By Thomas J. Susanka (’76)
Among St. Paul’s many gifts to us from his special revelations and conversations with Christ, I think I begin at last to appreciate this wonderful one, put as a challenge to the Church in Corinth: “Who sees anything different in you? What have you that you have not received? If then you have received it, why do you boast as if it were not a gift?” After the gift of baptism and a young life in a Catholic family, I have the gift of being in the right place at the right time.
For example, I blundered into a history of music class taught by Molly Gustin. And this led to my discovery of Thomas Aquinas College. Surely, this was God’s gift delivered through Molly’s mind and heart. It seemed to me at the time to be my good luck — or, even better, my youthful wisdom — to have merely chosen her class from a course list of teachers of music at Portland State University. But no good luck or serendipity could have prepared me for the love of philosophy she encouraged, nor for the eagerness for truth which she communicated to her students.
Were it not for the gift of Mrs. Gustin, I wouldn’t have met Thomas Aquinas College and wouldn’t have been admitted to the College’s freshman class in 1972, the same year she began her long tenure as a tutor for the College. What gifts she — and the College — have been to me. Nor, of course, would I have met my future spouse, Therese, also a freshman in 1972. Talk about gifts!

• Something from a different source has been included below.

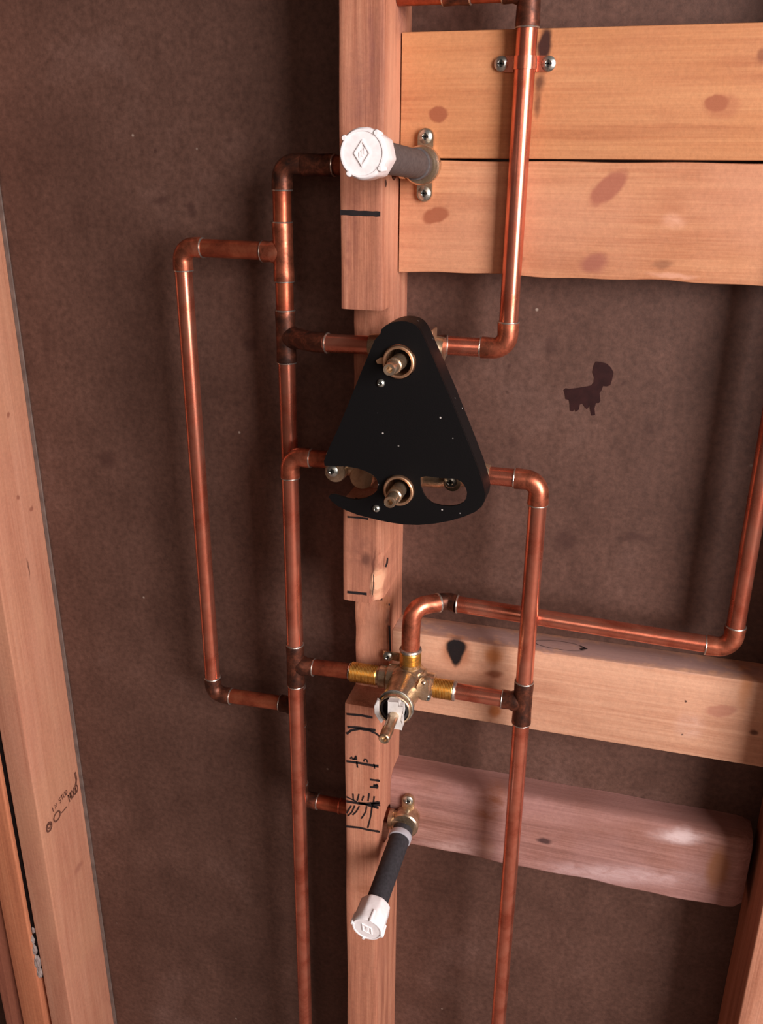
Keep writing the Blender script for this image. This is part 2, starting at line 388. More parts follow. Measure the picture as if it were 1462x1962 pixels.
stud_spots = [
    ((-0.231, 0, 1.33), (0.004, 0.02, 0.09), 0.03, srgb(136, 84, 68), 0.7, 0.9), ((-0.220, 0, 1.44), (0.003, 0.02, 0.07), -0.03, srgb(148, 92, 78), 0.7, 0.9),
    ((-0.240, 0, 1.28), (0.003, 0.02, 0.05), 0.02, srgb(142, 88, 74), 0.7, 0.9), ((-0.2095, 0.03, 1.36), (0.004, 0.03, 0.12), 0.0, srgb(222, 164, 132), 0.5, 0.7),  # last spot paints in the light caught by the right side
    ((-0.2300, 0.038, 0.885), (0.012, 0.01, 0.05), 0.1, srgb(196, 142, 116), 0.5, 0.7), ((-0.2165, 0.0, 0.975), (0.0016, 0.03, 0.03), 0.08, srgb(96, 54, 42), 0.8, 0.5),
    ((-0.226, 0, 1.40), (0.016, 0.02, 0.05), 0.15, srgb(148, 98, 86), 0.5, 0.9),
    ((-0.222, 0, 0.99), (0.006, 0.02, 0.008), 0, srgb(84, 50, 42), 0.8, 0.7),
    ((-0.228, 0, 1.000), (0.02, 0.02, 0.03), 0, srgb(120, 76, 62), 0.55, 0.8),
    ((-0.213, 0.01, 0.925), (0.012, 0.05, 0.012), 0, srgb(150, 92, 56), 0.7, 0.7),
    ((-0.218, 0.02, 0.89), (0.010, 0.03, 0.03), 0.2, srgb(158, 98, 62), 0.6, 0.8),
    ((-0.213, 0.0, 0.962), (0.006, 0.03, 0.022), 0.05, srgb(222, 168, 134), 0.8, 0.3),
    ((-0.2085, 0.036, 0.905), (0.006, 0.0035, 0.03), 0, srgb(44, 26, 22), 0.9, 0.4),
    ((-0.2085, 0.010, 1.331), (0.006, 0.004, 0.004), 0, srgb(50, 28, 24), 0.9, 0.4),
    ((-0.225, 0.0, 0.58), (0.016, 0.05, 0.018), 0, srgb(140, 84, 56), 0.55, 0.9),
    ((-0.21, 0.055, 1.46), (0.02, 0.02, 0.02), 0, srgb(120, 74, 70), 0.6, 0.8)]
CS = wood('stud_wood_pink', srgb(206, 146, 116), srgb(184, 120, 92), srgb(140, 84, 64), 2, (-0.228, 0, 0), stud_spots, 0.3, 1.2, srgb(166, 110, 90), 0.5)
st = obj('wall_stud', bm, [CS, INK], origin=(-0.228, 0, 0), fin=False)
tag(st, 'notched upright stud with black marker lines, behind the black valve guard', 'stud')

def board(name, lo, hi, mat, bev, label, cat, extra=None, mats=()):
    bm = bmesh.new(); box(bm, lo, hi, bev, 3)
    if extra: extra(bm)
    o = obj(name, bm, [mat, *mats], origin=((lo[0] + hi[0]) / 2, (lo[1] + hi[1]) / 2, lo[2]))
    return tag(o, label, cat)
def og(lo, hi): return ((lo[0] + hi[0]) / 2, (lo[1] + hi[1]) / 2, lo[2])

# left stud with the lumber stamp on its side
lo, hi = (-0.6834, 0, 0), (-0.6475, BACK - .0002, 2.3)
def stamp(bm):
    # the stamp runs up across the side face, from its front edge low down to its back edge
    a = Vector((-0.6472, 0.010, 0.5555)); b = Vector((-0.6472, 0.086, 0.5665))
    d = (b - a).normalized(); up = Vector((0, -d.z, d.y))
    def P(s, h): return a + d * (s * .885) + up * (h * 1.2)
    L = (b - a).length
    glyph = {'I': [[(0, 0), (0, 1)]], 'N': [[(0, 0), (0, 1), (1, 0), (1, 1)]], 'S': [[(1, 1), (0, .9), (.1, .55), (.9, .45), (1, .1), (0, 0)]], 'T': [[(0, 1), (1, 1)], [(.5, 1), (.5, 0)]],
             'U': [[(0, 1), (0, .1), (.5, 0), (1, .1), (1, 1)]], 'D': [[(0, 0), (0, 1), (.8, .8), (1, .5), (.8, .2), (0, 0)]], 'H': [[(0, 0), (0, 1)], [(1, 0), (1, 1)], [(0, .5), (1, .5)]],
             'O': [[(.5, 0), (0, .3), (0, .7), (.5, 1), (1, .7), (1, .3), (.5, 0)]], 'M': [[(0, 0), (0, 1), (.5, .4), (1, 1), (1, 0)]]}
    def word(txt, s, h, hh, ww, gap, w):
        for ch in txt:
            if ch != ' ':
                for pl in glyph[ch]: stroke(bm, [P(s + x * ww, h + y * hh) for x, y in pl], w, (1, 0, 0), 1)
            s += ww + gap
    word('IN STUD', 0.022, 0.010, 0.006, 0.0038, 0.0016, 0.0013)
    word('MOOD', 0.058, -0.003, 0.010, 0.0048, 0.0014, 0.0022)
    for s, h, r1, r2, w in ((0.006, 0.0, .006, .005, .0028), (0.006, 0.001, .0028, .0026, .0020), (0.026, 0.0, .0078, .005, .0022)):
        stroke(bm, [P(s + r1 * math.cos(t * .4), h + r2 * math.sin(t * .4)) for t in range(17)], w, (1, 0, 0), 1)
    stroke(bm, [P(.036, -.003), P(.05, -.004)], .0015, (1, 0, 0), 1)
    stroke(bm, densify([P(.078, .006), P(.083, .012), P(.084, .022)], 3), .0035, (1, 0, 0), 1)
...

Another gift was the telephone call in April, 1979 from Fr. Thomas McGovern, my freshman science and sophomore philosophy tutor. He thought I might be considered for work in the College’s office of Admissions. Here was an unanticipated invitation to me and the growing Susanka family to help in the College’s mission of Catholic liberal education, to meet families from every quarter of the country, and to encourage college-age students to accept an invitation to grow in learning and wisdom. I — we Susankas — jumped at the chance. I arrived on campus on July 2, 1979, and was given a room in a men’s dormitory, an office and a title. I was Director of Admissions. Therese and our children arrived a little later. I moved out of the dorm.
I am not an inventor of office organization. Happily, I stepped into a working office already organized and productive, thanks to our first two Admissions directors, Dennis Kohler and Anne (Wynne) Gribbin. My mind was absorbed by the practical challenges of student recruitment. But a healthy mind needs philosophy, too, cautioned Norman DeSilva. Norman had graduated from the College in the first class and returned to the College’s faculty as a tutor, also in 1979. President Ron McArthur and Dean Jack Neumayr agreed with this wisdom, and they encouraged me to co-lead seminar classes so as to keep my intellect lively and my thoughts focused even beyond student recruitment, focused, that is, on the unique work of the College: conversations aimed at real learning. Good counsel from good friends is a great gift.

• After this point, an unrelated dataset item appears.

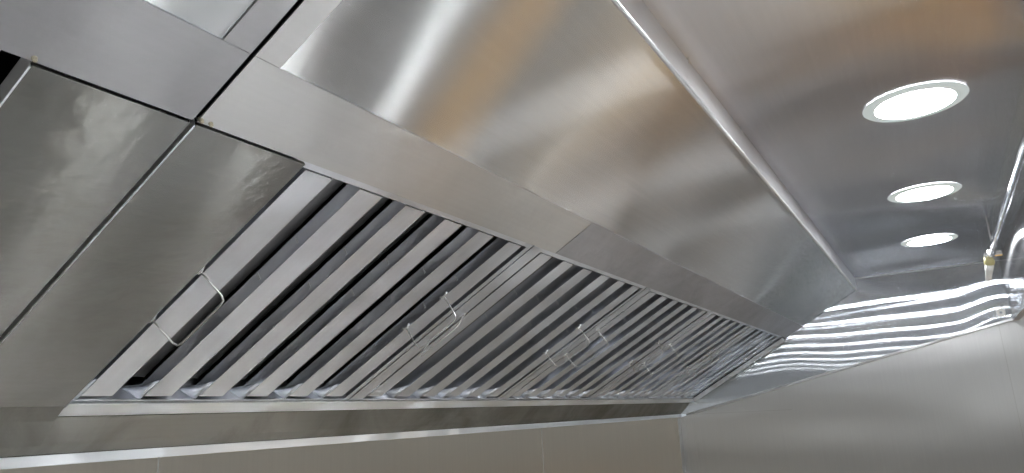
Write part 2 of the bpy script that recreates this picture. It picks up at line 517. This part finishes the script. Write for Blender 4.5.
def wire_handle(sgn, x, theta, v0=0.208, v1=0.318, ln=0.047):
    c, s = math.cos(theta) * sgn, math.sin(theta)
    P = lambda r, v: (x + c * r, v, 0.001 + s * r)
    pts = [P(-0.001, v0), P(0.02, v0), P(ln - 0.008, v0), P(ln - 0.002, v0 + 0.003), P(ln, v0 + 0.01), P(ln, (v0 + v1) / 2), P(ln, v1 - 0.01), P(ln - 0.002, v1 - 0.003), P(ln - 0.008, v1), P(0.02, v1), P(-0.001, v1)]
    bm = bmesh.new()
    tube(bm, pts, 0.0012, 8)
    return bm


def hinge(x, parent, vv):
    for v in vv:
        bm = bmesh.new()
        tube(bm, [(x, v - 0.008, -0.003), (x, v - 0.003, 0.001), (x, v + 0.003, 0.001), (x, v + 0.008, -0.003)], 0.0024, 8)
        obj('hinge_clip', bm, 'wire', parent, smooth=True)


F_LOC = lambda x: (x, V0.y + NL.y * -0.004, ZB + V0.z + NL.z * -0.004)


def make_filter(x, label, th_l, th_r, rail=(0.0, 0.0345), vl=(0.210, 0.318), vr=(0.210, 0.318)):
    t = thing('baffle_filter', label, 'grease filter', F_LOC(x), (PHI, 0, 0), 'baffle grease filters in the sloping bank')
    for k in range(6):
        a = 0.040 + 0.0905 * k
        bm = bmesh.new()
        chan(bm, a, a + 0.0425, 0.0125, L_F - 0.012, 0.0, -0.020)
        fb = obj('front_baffle', bm, 'slat', t)
        for v in (0.285, 0.365):
            obj('weld_tick', boxes((a - 0.0008, a - 0.0001, v, v + 0.003, -0.019, -0.007)), 'bead', fb)
    for k in range(7):
        a = 0.040 + 0.0905 * k
        g0, g1 = a - 0.048, a
        r0, r1 = max(g0 - 0.009, 0.012), min(g1 + 0.009, W_F - 0.012)
        if k == 6: r0, r1 = a - 0.057, W_F - 0.008
        if r1 - r0 < 0.02: continue
        bm = bmesh.new()
        chan(bm, r0, r1, 0.0125, L_F - 0.012, -0.034, -0.014)
        obj('rear_baffle', bm, 'inner', t)
    bm = bmesh.new()
    # frame: channels down both sides and across the ends
    for (x0, x1) in (rail, (W_F - 0.0125, W_F)):
        box(bm, x0, x1, 0, L_F, -0.0015, 0.0)
    for xx in (rail[0], W_F - 0.0015):
        box(bm, xx, xx + 0.0015, 0, L_F, -0.04, -0.0015)
    for v0 in (0, L_F - 0.0015):
        box(bm, rail[0] + 0.0015, W_F - 0.0015, v0, v0 + 0.0015, -0.04, -0.0015)
    box(bm, rail[1], W_F - 0.0125, 0.0, 0.004, -0.0015, 0.0005)
    box(bm, rail[1], W_F - 0.0125, L_F - 0.01, L_F, -0.0015, 0.0)
    obj('frame', bm, 'slat', t)
    # curved slat ends, shaped to imitate the gleam at the bottom of each gap
    for k in range(6):
        bm = bmesh.new()
        a = 0.040 + 0.0905 * k
        xs = [a - 0.024 + 0.024 * j / 6 for j in range(7)]
        for j in range(6):
            def pp(i, up):
                u = i / 6
                return (xs[i], 0.0018 + (0.050 * u ** 1.3) * up, -0.021 + 0.0195 * u - 0.004 * up * (1 - u))
            q = [pp(j, 0), pp(j + 1, 0), pp(j + 1, 1), pp(j, 1)]
            if j == 0:
                q = [pp(0, 0), pp(1, 0), pp(1, 1)]
            bm.faces.new([bm.verts.new(c) for c in q])
        bmesh.ops.remove_doubles(bm, verts=bm.verts, dist=1e-5)
        ft = obj('gleam_foot', bm, 'slat', t, smooth=True)
        so = ft.modifiers.new('solid', 'SOLIDIFY'); so.thickness = 0.001
    h1 = obj('wire_handle', wire_handle(1, 0.033, th_l, *vl), 'wire', t, smooth=True)
    h2 = obj('wire_handle', wire_handle(1, 0.489, th_r, *vr), 'wire', t, smooth=True)
    hinge(0.033, h1, vl)
    hinge(0.489, h2, vr)
    return t


FX = [-2.894, -2.328, -1.762, -1.196, -0.631]
FL = ['nearest baffle filter with the widest slats, a wire handle lying over its first slat',
      'second baffle filter from the blank panels, wire handles hanging at its left edge',
      'middle baffle filter of the bank, between the second and fourth sets of slats',
      'fourth baffle filter from the blank panels, under the scuffed strip',
      'farthest baffle filter with narrow bright slats beside the end panel']
TH = [(1.05, 1.45), (2.5, 1.2), (1.0, 2.0), (1.3, 2.2), (2.5, 1.8)]
for x, lb, (a, b) in zip(FX, FL, TH):
    make_filter(x, lb, a, b, *(((0.018, 0.027), (0.190, 0.292), (0.236, 0.332)) if x < -2.8 else ((0.0, 0.0345), (0.19, 0.29) if x < -2.2 else (0.210, 0.318))))
make_filter(-3.735, 'baffle filter of the neighbouring hood section, dark sliver at the left edge', 1.0, 1.0)

# strip between the last filter and the end panel
t = thing('filler_strip', 'narrow steel filler strip between the farthest filter and the mirror end panel', 'panel', (-0.035, PF0[0], ZB + PF0[1]))
mv = lambda L_: [(p[0] - PF0[0], p[1] - PF0[1]) for p in L_]
obj('strip_sheet', profile(-0.030, 0.0315, mv([S(0.496, 0.0), S(0.001, 0.0)]), -0.0014), 'trough', t)
obj('side_fold', profile(-0.0315, -0.030, mv([S(0.496, 0.0), S(0.001, 0.0)]), -0.018), 'edge', t)

# ------------------------------------------------------------------ downlights
LY = -1.1331


def downlight(x, label):
    t = thing('downlight', label, 'downlight', (x, LY, ZB + CZ), group='round downlights in the hood ceiling')
    bm = bmesh.new(); lathe(bm, [(0.0655, -0.0035), (0.072, -0.0034), (0.083, -0.0024), (0.0855, -0.0004)], seg=64)
    obj('trim_ring', bm, 'ring', t, smooth=True)
    bm = bmesh.new(); lathe(bm, [(0.0, -0.0044), (0.03, -0.0042), (0.055, -0.0038), (0.0655, -0.0035)], seg=64)
    obj('lens', bm, 'lens', t, smooth=True)
    return t


d1 = downlight(-1.9897, 'largest and nearest of the three lit round downlights')
dup(d1, (-1.3082, LY, ZB + CZ), 'middle of the three lit round downlights in the hood ceiling')
dup(d1, (-0.6342, LY, ZB + CZ), 'smallest and farthest lit round downlight, nearest the end panel')
for k, x in enumerate((-2.67, -3.35, -4.03, -4.71, -5.39)):
    dup(d1, (x, LY, ZB + CZ), 'round downlight in the hood ceiling behind the viewpoint')

# ------------------------------------------------------------------ fire suppression pipe
PY, PZ = -1.287, 0.456
p = thing('suppression_pipe', 'chrome pipe under the hood ceiling at the right edge, with a yellow tagged nozzle', 'pipe', (-2.0, PY, ZB + PZ))
bm = bmesh.new(); tube(bm, [(-3.6, 0, 0), (1.24, 0, 0)], 0.0075, 20)
obj('pipe', bm, 'chrome', p, smooth=True)
bm = bmesh.new()
tube(bm, [(1.20, 0, 0), (1.215, 0, 0), (1.215, 0, 0), (1.255, 0.0, 0.0), (1.255, 0, 0), (1.275, 0, -0.004)], [0.0076, 0.0076, 0.013, 0.013, 0.0165, 0.0165], 12)
lathe(bm, [(0.0, -0.03), (0.008, -0.03), (0.008, 0.0)], (0, 1, 0), (1.24, 0.0, 0.0), 10)
obj('elbow_fitting', bm, 'chrome', p, smooth=False)
bm = bmesh.new(); tube(bm, [(1.262, 0.003, -0.004), (1.272, 0.006, -0.026)], 0.0145, 14)
obj('yellow_tag', bm, 'yellow', p, smooth=True)
bm = bmesh.new(); tube(bm, [(1.270, 0.005, -0.022), (1.280, 0.010, -0.044), (1.2805, 0.0103, -0.045), (1.292, 0.016, -0.072)], [0.012, 0.012, 0.010, 0.0085], 14)
obj('nozzle', bm, 'rubber', p, smooth=True)
for x in (-3.0, -1.6, -0.2, 1.1):
    bm = bmesh.new()
    tube(bm, [(x, 0, 0.008), (x, 0.0, CZ - PZ - 0.001)], 0.003, 8)
    tube(bm, [(x - 0.006, 0, 0), (x + 0.006, 0, 0)], 0.0095, 14)
    obj('pipe_clip', bm, 'chrome', p, smooth=False)

# ------------------------------------------------------------------ ceiling lights added outside the frame to brighten the kitchen
for k, (x, y) in enumerate(((-1.3, -2.5), (-3.6, -2.5), (-5.9, -2.5), (-7.2, -1.2))):  # unseen lamps, added so the steel has a brighter room to reflect
    t = thing('added_ceiling_light', 'unseen square ceiling light panel added outside the hood to brighten the kitchen', 'ceiling light', (x, y, HC), group='added square ceiling light panels')
    obj('frame', boxes((-0.31, 0.31, -0.31, -0.3, -0.012, 0), (-0.31, 0.31, 0.3, 0.31, -0.012, 0), (-0.31, -0.3, -0.3, 0.3, -0.012, 0), (0.3, 0.31, -0.3, 0.3, -0.012, 0)), 'seam', t)
    obj('diffuser', boxes((-0.3, 0.3, -0.3, 0.3, -0.008, -0.001)), 'panel', t)
# ------------------------------------------------------------------ things added below, out of the frame, for their reflections in the steel
t = thing('added_worktop', 'unseen polished steel worktop added under the hood for its reflections', 'worktop', (-2.3, -0.78, 0))  # added so that mirrored downlights streak the slope and blank panels
obj('top', boxes((-1.0, 1.0, -0.68, 0.70, 0.91, 0.95)), 'polished', t, bevel=0.004)
obj('shelf', boxes((-0.95, 0.95, -0.62, 0.64, 0.25, 0.27)), 'shell', t)
for sx in (-1, 1):
    for sy in (-1, 1):
        bm = bmesh.new(); tube(bm, [(sx * 0.94, sy * 0.62, 0), (sx * 0.94, sy * 0.62, 0.91)], 0.02, 12)
        obj('leg', bm, 'chrome', t, smooth=True)
t = thing('added_freezer', 'unseen white chest freezer added by the side wall for its reflection', 'freezer', (-0.45, -1.35, 0.32))  # added as a pale shape for the sloping sheet to reflect
obj('body', boxes((-0.35, 0.40, -0.95, 0.95, 0.0, 0.52)), 'white', t, bevel=0.02)
obj('lid', boxes((-0.37, 0.42, -0.97, 0.97, 0.525, 0.60)), 'white', t, bevel=0.015)
obj('handle', boxes((-0.39, -0.371, -0.15, 0.15, 0.54, 0.57)), 'shell', t, bevel=0.005)
t = thing('added_pallet', 'unseen grey plastic pallet added under the white freezer', 'pallet', (-0.45, -1.35, 0))  # added beneath the freezer, seen only by the reflecting steel
bm = boxes((-0.40, 0.42, -1.0, 1.0, 0.10, 0.318))
obj('deck', bm, 'shell', t)
for y in (-0.9, -0.3, 0.3, 0.9):
    obj('block', boxes((-0.40, 0.42, y - 0.07, y + 0.07, 0.0, 0.10)), 'shell', t)


def crate(y, label):  # unseen crates added to tint a band of the slope's reflection orange
    t = thing('added_crate', label, 'crate', (-0.27, y, 0.921), group='orange crates added for their reflection')
    bm = boxes((-0.2, 0.2, -0.28, 0.28, 0.0, 0.01), (-0.2, -0.19, -0.28, 0.28, 0.01, 0.25), (0.19, 0.2, -0.28, 0.28, 0.01, 0.25),
               (-0.19, 0.19, -0.28, -0.27, 0.01, 0.25), (-0.19, 0.19, 0.27, 0.28, 0.01, 0.25))
    obj('tub', bm, 'orange', t)
    obj('rim', boxes((-0.21, 0.21, -0.29, -0.28, 0.25, 0.27), (-0.21, 0.21, 0.28, 0.29, 0.25, 0.27), (-0.21, -0.2, -0.28, 0.28, 0.25, 0.27), (0.2, 0.21, -0.28, 0.28, 0.25, 0.27)), 'orange', t)


for y in (-1.54, -2.13):
    crate(y, 'unseen open orange crate added on the white freezer for a warm reflection')

t = thing('added_board', 'unseen amber wooden cutting board added on the worktop for a warm reflection', 'cutting board', (-1.50, -1.04, 0.951))  # added to give the sloping sheet its warm streak
obj('board', boxes((-0.12, 0.12, -0.30, 0.28, 0.0, 0.03)), 'wood', t, bevel=0.004)
obj('juice_groove', boxes((-0.10, 0.10, -0.27, -0.262, 0.0301, 0.0306), (-0.10, 0.10, 0.242, 0.25, 0.0301, 0.0306), (-0.10, -0.092, -0.262, 0.242, 0.0301, 0.0306), (0.092, 0.10, -0.262, 0.242, 0.0301, 0.0306)), 'shell', t)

As to admitting students, I did have some antecedent practice. As nature would have it, two of the first three Susanka children were admitted into the world at the hands of their terrified father. I delivered these gifts to the family, one at home and another in the car … not exactly the career I’d had in mind, but a director of admission all the same. And these events did give me some experience in the practical application of admitting young people.

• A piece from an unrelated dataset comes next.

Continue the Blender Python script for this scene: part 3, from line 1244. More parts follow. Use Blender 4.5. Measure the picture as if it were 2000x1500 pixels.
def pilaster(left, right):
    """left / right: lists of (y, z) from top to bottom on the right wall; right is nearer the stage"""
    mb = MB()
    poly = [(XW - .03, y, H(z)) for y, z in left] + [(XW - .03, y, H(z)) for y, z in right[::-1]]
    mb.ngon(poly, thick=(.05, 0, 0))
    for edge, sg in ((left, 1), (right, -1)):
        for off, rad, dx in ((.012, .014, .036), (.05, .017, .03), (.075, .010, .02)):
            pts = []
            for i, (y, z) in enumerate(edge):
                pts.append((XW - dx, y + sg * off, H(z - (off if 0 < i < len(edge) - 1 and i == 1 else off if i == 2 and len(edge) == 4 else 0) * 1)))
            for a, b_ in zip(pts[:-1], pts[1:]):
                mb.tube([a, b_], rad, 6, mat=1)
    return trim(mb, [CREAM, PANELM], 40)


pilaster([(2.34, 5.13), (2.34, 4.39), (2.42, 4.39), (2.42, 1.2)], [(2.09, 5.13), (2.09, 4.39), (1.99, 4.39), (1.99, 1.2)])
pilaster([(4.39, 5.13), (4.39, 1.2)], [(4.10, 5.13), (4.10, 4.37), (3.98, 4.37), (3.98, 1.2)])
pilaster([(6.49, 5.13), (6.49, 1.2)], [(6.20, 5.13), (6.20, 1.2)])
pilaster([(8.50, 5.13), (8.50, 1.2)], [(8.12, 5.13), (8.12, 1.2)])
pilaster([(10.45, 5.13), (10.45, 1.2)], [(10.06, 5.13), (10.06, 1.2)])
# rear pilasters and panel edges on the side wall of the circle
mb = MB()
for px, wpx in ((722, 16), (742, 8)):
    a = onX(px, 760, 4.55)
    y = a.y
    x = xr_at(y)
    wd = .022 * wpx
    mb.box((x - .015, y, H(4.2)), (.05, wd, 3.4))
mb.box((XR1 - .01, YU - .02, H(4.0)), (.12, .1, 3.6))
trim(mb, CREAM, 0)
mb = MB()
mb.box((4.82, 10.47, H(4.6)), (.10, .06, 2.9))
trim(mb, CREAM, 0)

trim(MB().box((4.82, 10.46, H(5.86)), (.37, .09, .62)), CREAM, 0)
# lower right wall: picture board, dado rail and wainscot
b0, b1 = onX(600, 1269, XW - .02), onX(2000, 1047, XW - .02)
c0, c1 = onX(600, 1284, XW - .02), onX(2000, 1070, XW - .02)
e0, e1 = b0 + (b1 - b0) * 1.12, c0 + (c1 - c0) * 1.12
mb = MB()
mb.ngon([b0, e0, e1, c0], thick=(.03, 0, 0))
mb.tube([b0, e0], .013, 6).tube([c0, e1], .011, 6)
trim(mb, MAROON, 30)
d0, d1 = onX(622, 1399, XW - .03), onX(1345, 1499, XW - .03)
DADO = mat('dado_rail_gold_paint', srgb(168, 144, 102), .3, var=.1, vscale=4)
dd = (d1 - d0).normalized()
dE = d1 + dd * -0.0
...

Not all good things come to an end. After 25 years in the Admissions Office, and just a few months after I had become an older gentleman past his prime, two new gifts arrived at the door: Jon Daly (Class of ’99) rose over the horizon, and President Tom Dillon offered me new work for the College. I would, Tom promised, make many friends and would enjoy conversations with adults. Charming and illuminating as conversation with adolescents and teenagers can be, the prospect of speaking with middle-agers and oldsters was truly an appealing novelty. In Jon, we had the director of admissions exactly suited to the increasing opportunities and complexities of student recruitment and organization of the expanding Admissions staff.
So, learning something of the art of friend-raising from James Campbell (Class of ’01), our planned giving officer soon to depart for graduate studies, and under the continuing training of my new boss, Quincy Masteller, I was given a new office and became, voila, director of gift planning. Tom’s promise that I would make friends has been amply fulfilled. I’ve heard it said that God gives good friends to those who most need them. I must be very needy, indeed.
Settling into retirement and anticipating a little time for contemplation, I might try to sort out which of these gifts — among many more from God’s bounty — might be “best.” Therese and our seven children and their seven spouses? Our 22 grandchildren? The holy friendships we’ve gathered in the College community? The graces of its sacramental life? The joy of boasting in the mercy of God’s gracious love? The Providential accident of a survey of music literature course enjoyed with Molly Gustin 50 years ago? There’ll be plenty to do in retirement!